California may be regarded as a high tax state — but not when you’re buying booze.

The state’s excise tax on beer ranked 30th among the 50 states and the District of Columbia, a new study from Washington’s Tax Foundation says.

A separate report by the same research group found that California’s tax on distilled spirits ranked 40th.

“It seems that California is one of the friendlier states to alcohol,” said Adam Hoffer, director of excise tax policy at the Tax Foundation.

California’s state beer tax has remained steady at 20 cents a gallon since 1991. The excise tax on distilled spirits, such as whiskey and vodka, that are 100 proof or less is $3.30 a gallon.

Wyoming has the lowest beer tax, 2 cents a gallon, followed by Missouri and Wisconsin, each at 6 cents. The highest tax is in Tennessee, $1.29, followed by Alaska at $1.07.

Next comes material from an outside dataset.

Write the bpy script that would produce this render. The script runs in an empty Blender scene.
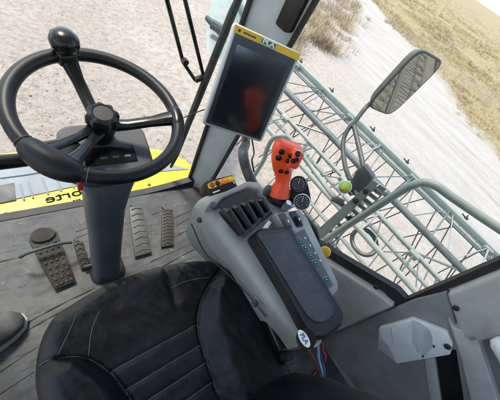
import bpy, bmesh, math, random
from mathutils import Vector, Matrix, Quaternion, noise
random.seed(7)
SC = bpy.context.scene
COL = SC.collection
R = math.radians
V = Vector
# ------------------------------------------------------------------ camera frame (cab: x right, y forward, z up, floor z = 0)
CAMROT = Matrix(((0.78099233, 0.19730323, -0.59255583), (-0.48449284, 0.79011471, -0.37548026), (0.39410361, 0.58033626, 0.71266553)))
EYE = V((0, 0, 1.3))
FPX = 288.0
def ray(px, py): return CAMROT @ V(((px - 250) / FPX, (200 - py) / FPX, -1))
def P(px, py, z):                       # point of the photograph at height z
    r = ray(px, py); return EYE + r * ((z - EYE.z) / r.z)
def PP(px, py, p0, n):                  # point of the photograph on a plane
    r = ray(px, py); n = V(n); return EYE + r * ((V(p0) - EYE).dot(n) / r.dot(n))
TH = R(10)
WN = V((math.cos(TH), math.sin(TH), 0)); WB = V((math.sin(TH), -math.cos(TH), 0)); WA = V((.84, .86, 0))
def W(u, z, off=0.0): return WA + WB * u + WN * off + V((0, 0, z))       # the right-hand cab wall
def PW(px, py, off=0.0): return PP(px, py, WA + WN * off, WN)

# ------------------------------------------------------------------ materials
def mat(name, col, rough=.5, metal=0., var=.12, vscale=6., bump=0., bscale=80., dirt=None, dscale=4., damt=.5, coat=0., spec=.5, stretch=None, island=0.):
    m = bpy.data.materials.new(name); m.use_nodes = True
    nt = m.node_tree; N = nt.nodes; L = nt.links; b = N['Principled BSDF']
    b.inputs['Roughness'].default_value = rough; b.inputs['Metallic'].default_value = metal
    b.inputs['Coat Weight'].default_value = coat; b.inputs['Specular IOR Level'].default_value = spec
    tc = N.new('ShaderNodeTexCoord'); src = tc.outputs['Object']
    if stretch:
        mp = N.new('ShaderNodeMapping'); mp.inputs['Scale'].default_value = stretch; L.new(src, mp.inputs['Vector']); src = mp.outputs[0]
    n1 = N.new('ShaderNodeTexNoise'); n1.inputs['Scale'].default_value = vscale; n1.inputs['Detail'].default_value = 6; L.new(src, n1.inputs['Vector'])
    cr = N.new('ShaderNodeValToRGB'); c = V(col[:3])
    cr.color_ramp.elements[0].position = .3; cr.color_ramp.elements[1].position = .7
    cr.color_ramp.elements[0].color = (*(c * (1 - var)), 1); cr.color_ramp.elements[1].color = (*(c * (1 + var)), 1)
    L.new(n1.outputs['Fac'], cr.inputs['Fac']); out = cr.outputs['Color']
    if island:
        g = N.new('ShaderNodeNewGeometry'); hs = N.new('ShaderNodeHueSaturation')
        mr = N.new('ShaderNodeMapRange'); mr.inputs['To Min'].default_value = 1 - island; mr.inputs['To Max'].default_value = 1 + island
        L.new(g.outputs['Random Per Island'], mr.inputs['Value']); L.new(mr.outputs[0], hs.inputs['Value']); L.new(out, hs.inputs['Color']); out = hs.outputs[0]
    if dirt:
        n2 = N.new('ShaderNodeTexNoise'); n2.inputs['Scale'].default_value = dscale; n2.inputs['Detail'].default_value = 8; n2.inputs['Roughness'].default_value = .65
        L.new(src, n2.inputs['Vector'])
        r2 = N.new('ShaderNodeMapRange'); r2.inputs['From Min'].default_value = .42; r2.inputs['From Max'].default_value = .72; r2.inputs['To Max'].default_value = damt
        L.new(n2.outputs['Fac'], r2.inputs['Value'])
        mx = N.new('ShaderNodeMix'); mx.data_type = 'RGBA'; mx.inputs[7].default_value = (*dirt, 1)
        L.new(r2.outputs[0], mx.inputs[0]); L.new(out, mx.inputs[6]); out = mx.outputs[2]
        ma = N.new('ShaderNodeMath'); ma.operation = 'MULTIPLY_ADD'; ma.inputs[1].default_value = .35; ma.inputs[2].default_value = rough
        L.new(r2.outputs[0], ma.inputs[0]); ma.use_clamp = True; L.new(ma.outputs[0], b.inputs['Roughness'])
    L.new(out, b.inputs['Base Color'])
    if bump:
        n3 = N.new('ShaderNodeTexNoise'); n3.inputs['Scale'].default_value = bscale; n3.inputs['Detail'].default_value = 4; L.new(src, n3.inputs['Vector'])
        bp = N.new('ShaderNodeBump'); bp.inputs['Strength'].default_value = bump; bp.inputs['Distance'].default_value = .002
        L.new(n3.outputs['Fac'], bp.inputs['Height']); L.new(bp.outputs[0], b.inputs['Normal'])
    return m

DUST = (.34, .30, .25)
M = {}
M['black'] = mat('black plastic', (.006, .006, .0065), .36, bump=.15, bscale=400, dirt=(.035, .033, .03), dscale=12, damt=.35, spec=.4)
M['gloss_black'] = mat('gloss black', (.004, .004, .0045), .2, dirt=(.03, .03, .03), dscale=14, damt=.25, spec=.4)
M['ink'] = mat('printed ink', (.012, .012, .012), .9, spec=.1)
M['rubber'] = mat('black rubber', (.014, .014, .015), .6, bump=.2, bscale=200, dirt=(.07, .06, .05), dscale=10, damt=.5)
M['leather'] = mat('wheel leather', (.005, .005, .006), .42, bump=.16, bscale=420, spec=.36)
M['vinyl'] = mat('seat vinyl', (.0035, .004, .006), .33, var=.3, bump=.35, bscale=330, dirt=(.012, .014, .019), dscale=5, damt=.7, spec=.30)
M['thread'] = mat('seam thread', (.13, .135, .14), .7)
M['console'] = mat('console grey', (.285, .30, .285), .42, bump=.12, bscale=500, dirt=(.17, .16, .145), dscale=13, damt=.5)
M['panel'] = mat('cab panel grey', (.52, .52, .51), .5, bump=.2, bscale=420, dirt=(.34, .31, .27), dscale=13, damt=.6)
M['panel_dark'] = mat('cab lower panel grey', (.31, .31, .30), .55, bump=.2, bscale=420, dirt=(.20, .185, .165), dscale=11, damt=.55)
M['pillar'] = mat('pillar grey', (.56, .58, .57), .5, bump=.1, bscale=400, dirt=DUST, dscale=7, damt=.3)
M['padtop'] = mat('armrest pad', (.042, .049, .056), .6, var=.3, bump=1.0, bscale=330, dirt=(.10, .11, .12), dscale=70, damt=.4)
M['column'] = mat('column grey', (.060, .070, .082), .5, bump=.1, bscale=300, dirt=(.15, .15, .145), dscale=7, damt=.45)
M['ceiling'] = mat('ceiling', (.72, .72, .71), .8)
M['rear'] = mat('rear wall', (.16, .16, .16), .8)
M['red'] = mat('joystick red', (.95, .085, .022), .34, var=.05, bump=.08, bscale=500, dirt=(.45, .03, .015), dscale=10, damt=.3)
M['yellow'] = mat('deck yellow', (.70, .535, .025), .45, var=.06, dirt=(.55, .45, .12), dscale=9, damt=.35)
M['label_yellow'] = mat('label yellow', (.72, .42, .02), .45, var=.1)
M['orange'] = mat('label orange', (.75, .20, .02), .5)
M['deck'] = mat('deck paint', (.175, .22, .25), .55, var=.12, dirt=(.24, .24, .235), dscale=9, damt=.8)
M['deck_dark'] = mat('deck recess', (.055, .065, .07), .7, dirt=DUST, dscale=9, damt=.5)
M['boom'] = mat('boom paint', (.205, .245, .222), .45, var=.08, dirt=(.36, .36, .31), dscale=5, damt=.55)
M['boom_dark'] = mat('boom shaded paint', (.06, .08, .085), .5, var=.2, dirt=(.26, .27, .25), dscale=5, damt=.4)  # boom paint darkened: the tube's shaded look is put into the colour
M['steel'] = mat('galvanised rod', (.12, .15, .15), .45, metal=.3, var=.15)
M['bolt'] = mat('bolt', (.05, .048, .045), .45, metal=.5)
M['dark_metal'] = mat('dark arm', (.042, .052, .056), .45, bump=.1, dirt=(.14, .14, .13), dscale=9, damt=.4)
M['groove'] = mat('soil filled groove', (.022, .018, .015), .8, var=.4, vscale=30, dirt=(.07, .06, .05), dscale=20, damt=.6)
M['pedal'] = mat('pedal rubber', (.022, .019, .015), .6, dirt=(.09, .07, .05), dscale=25, damt=.7)
M['pedal_grey'] = mat('pedal grey', (.055, .058, .055), .5, dirt=(.13, .115, .09), dscale=25, damt=.5)
M['white'] = mat('white plastic', (.88, .90, .88), .40, var=.02, dirt=(.60, .58, .53), dscale=14, damt=.3)
M['offwhite'] = mat('pale paint', (.55, .58, .57), .5, dirt=DUST, dscale=9, damt=.3)
M['bezel'] = mat('monitor housing', (.42, .45, .45), .42, var=.03, dirt=(.3, .28, .25), dscale=9, damt=.3)
M['screen_edge'] = mat('screen border', (.03, .035, .042), .3)
M['green'] = mat('logo green', (.02, .13, .05), .5)
M['green_key'] = mat('key green', (.05, .34, .20), .45)
M['pale'] = mat('pale print', (.72, .75, .70), .5)
M['dial'] = mat('dial', (.025, .03, .035), .4)
M['chrome'] = mat('chrome', (.55, .57, .58), .2, metal=.9)
M['blue'] = mat('wire blue', (.02, .16, .40), .45)
M['wire_red'] = mat('wire red', (.45, .03, .03), .45)
M['wire_brown'] = mat('wire brown', (.22, .07, .03), .5)
M['shoe'] = mat('shoe', (.03, .033, .036), .6, bump=.3, dirt=(.16, .15, .13), dscale=12, damt=.5)
M['sole'] = mat('sole', (.30, .28, .25), .7)
M['jacket'] = mat('red cloth', (.50, .025, .02), .8)
M['hat'] = mat('straw hat', (.55, .42, .24), .8)
M['amber'] = mat('amber lens', (.55, .22, .02), .25)
M['lens_green'] = mat('green lens', (.16, .32, .05), .25, var=.3, vscale=30)
M['stalk'] = mat('dry stalk', (.40, .31, .155), .8, var=.4, vscale=.35, island=.45)
M['litter'] = mat('bleached litter', (.34, .28, .215), .9, var=.3, vscale=1.5, island=.4)
M['twig'] = mat('dry scrub', (.37, .285, .165), .85, var=.35, vscale=.9, island=.5)

def tex_screen():
    m = bpy.data.materials.new('screen glass'); m.use_nodes = True; b = m.node_tree.nodes['Principled BSDF']
    b.inputs['Base Color'].default_value = (.006, .007, .009, 1); b.inputs['Roughness'].default_value = .16; b.inputs['IOR'].default_value = 1.6; b.inputs['Specular IOR Level'].default_value = .75
    b.inputs['Coat Weight'].default_value = .8; b.inputs['Coat Roughness'].default_value = .12
    return m
M['screen'] = tex_screen()
def tex_mirror():
    m = bpy.data.materials.new('mirror silver'); m.use_nodes = True; b = m.node_tree.nodes['Principled BSDF']
    b.inputs['Base Color'].default_value = (.33, .31, .27, 1); b.inputs['Metallic'].default_value = 1; b.inputs['Roughness'].default_value = .02
    return m
M['mirror'] = tex_mirror()
def tex_glass():
    m = bpy.data.materials.new('window glass'); m.use_nodes = True; nt = m.node_tree; N = nt.nodes; L = nt.links; N.clear()
    o = N.new('ShaderNodeOutputMaterial'); mx = N.new('ShaderNodeMixShader'); t = N.new('ShaderNodeBsdfTransparent'); g = N.new('ShaderNodeBsdfGlossy')
    t.inputs[0].default_value = (.97, .985, .98, 1); g.inputs['Roughness'].default_value = .02
    fr = N.new('ShaderNodeFresnel'); fr.inputs['IOR'].default_value = 1.35
    ge = N.new('ShaderNodeNewGeometry'); iv = N.new('ShaderNodeMath'); iv.operation = 'SUBTRACT'; iv.inputs[0].default_value = 1; L.new(ge.outputs['Backfacing'], iv.inputs[1])
    ml = N.new('ShaderNodeMath'); ml.operation = 'MULTIPLY'; L.new(fr.outputs[0], ml.inputs[0]); L.new(iv.outputs[0], ml.inputs[1])
    L.new(ml.outputs[0], mx.inputs[0]); L.new(t.outputs[0], mx.inputs[1]); L.new(g.outputs[0], mx.inputs[2]); L.new(mx.outputs[0], o.inputs[0])
    return m
M['glass'] = tex_glass()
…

Of course, none of this means that’s the only tax people pay on beer. There can also be local and federal taxes.

“Taxes are the single most expensive ingredient in beer,” Hoffer said.

He found that state and local beer taxes “add more to the final price of beer than the labor and raw materials combined.’’ Taxes often account for 40% of the price of a bottle or can of beer.

Part of the reason is the federal government collects a tax whose amount depends on a company’s production, location and quantity.

In the distilled spirits area, Washington state has the highest excise tax, $36.55 a gallon, with Oregon next at $22.85.

Lowest taxes are in Wyoming and New Hampshire.

“These two control states gain revenue directly from alcohol sales through government-run stores and have set prices low enough that they are comparable to buying spirits without taxes,” the study said.

Hoffer could not say with certainty why California’s beer or distilled spirits taxes were lower than other states. Cal Matters’ Dan Walters reported last year that the liquor industry has been a powerful player that’s helped keep taxes down for years.

The lower taxes have helped spur growth, said Brian Crawford, president and chief executive officer of the Beer Institute in Washington D.C., which represents the industry.

“Previous tax reductions have enabled brewers and beer importers to make long-term business decisions like reinvesting in their operations, hiring new employees, and continuing to innovate and brew America’s favorite beers,” he said.